Notice, though, that Luke goes a step farther and changes the number seven to eight. Again, the point isn’t to chart the disciples’ itinerary precisely. The Gospels don’t function as historical records in that sense. Luke is trying to convey a spiritual reality by connecting the revelation of Jesus’ majesty, not to the seventh, but to the “eighth” day of the week—both the first day and the last day of a seven-day week. It’s the day that Christians would come to know as the Lord’s Day—Sunday. It’s the day of Resurrection—when all that is old and broken is restored and the New Creation is revealed. In this version of the story, God reveals to the disciples (and reminds each of us) that Jesus Christ, the Son of God, is the embodiment of that New Creation—God’s disquieted world, now delivered, set at ease, and remade.

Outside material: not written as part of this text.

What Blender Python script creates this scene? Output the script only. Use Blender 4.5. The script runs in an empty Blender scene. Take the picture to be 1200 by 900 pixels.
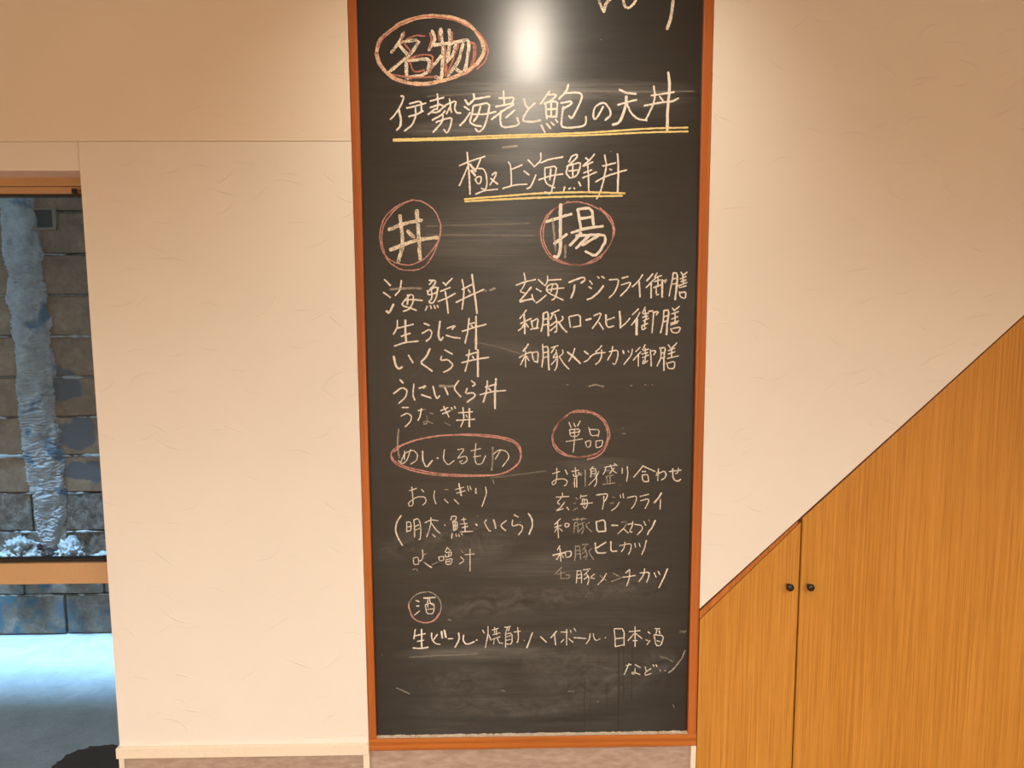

Luke is suggesting that the Transfiguration is a foretaste both of Easter and of Christ’s second coming—a sudden and delightfully catastrophic encounter with the ultimate restoration of all things, when humanity and all that God has made will be delivered from disquietude and death. Like hikers emerging onto a glorious mountaintop vista, the disciples suddenly see the beautiful destiny that God has laid out for Creation. For a moment, they leave the thicket of concerns that come with the work of proclaiming the Gospel. They step out from the thicket of this disquietude and see Jesus in all of his beauty: the New Creation, in whom heaven and earth—God and humanity—are joined and all our wounds are healed.

As it is, we—you and I—do not yet see Jesus with unveiled faces like this. But we do still see Jesus by faith. We do still get glimpses of the New Creation—reminders that God is setting all things right and making all things new. Because Christ is still in our midst, and we encounter him whenever we gather in his name. Jesus speaks to us in the Words of Scripture, proclaimed and preached in the assembly of God’s people. He stands among us in the Sacrament of the Altar, the food and drink of new and unending life in him. And he is embodied by us—his mystical Body, the Church—as we chew and swallow his Body and Blood and are transfigured, little by little, into his likeness. We might not see Jesus Christ—our King in his beauty—transfigured in glittering light on the mountaintop. But he is always present with us in Word, Sacrament, and Neighbor.

These gifts are always on offer. And through them we, too, can see the glory that the disciples glimpsed on the mountain. As often as we are engulfed by anxiety and pain, Christ offers us deliverance from the disquietude of this world. As often as we forget that God shall make all things well (and Lord knows I’ve got the memory span of a goldfish on that front), Christ refreshes our memory of the truth which we know but which fades so quickly amidst life’s concerns. Day after day, week after week, year after year, Christ invites us to behold him by faith in his beauty as we proclaim and hear his Word, as we offer and receive his Body and Blood, and as we gaze on him in the face of your Neighbor. Christ is in our midst. He is and ever shall be. And he will never cease inviting us—he will never tire of inviting us—to be delivered from disquietude and reminded of God’s promise as we behold again God’s New Creation in him.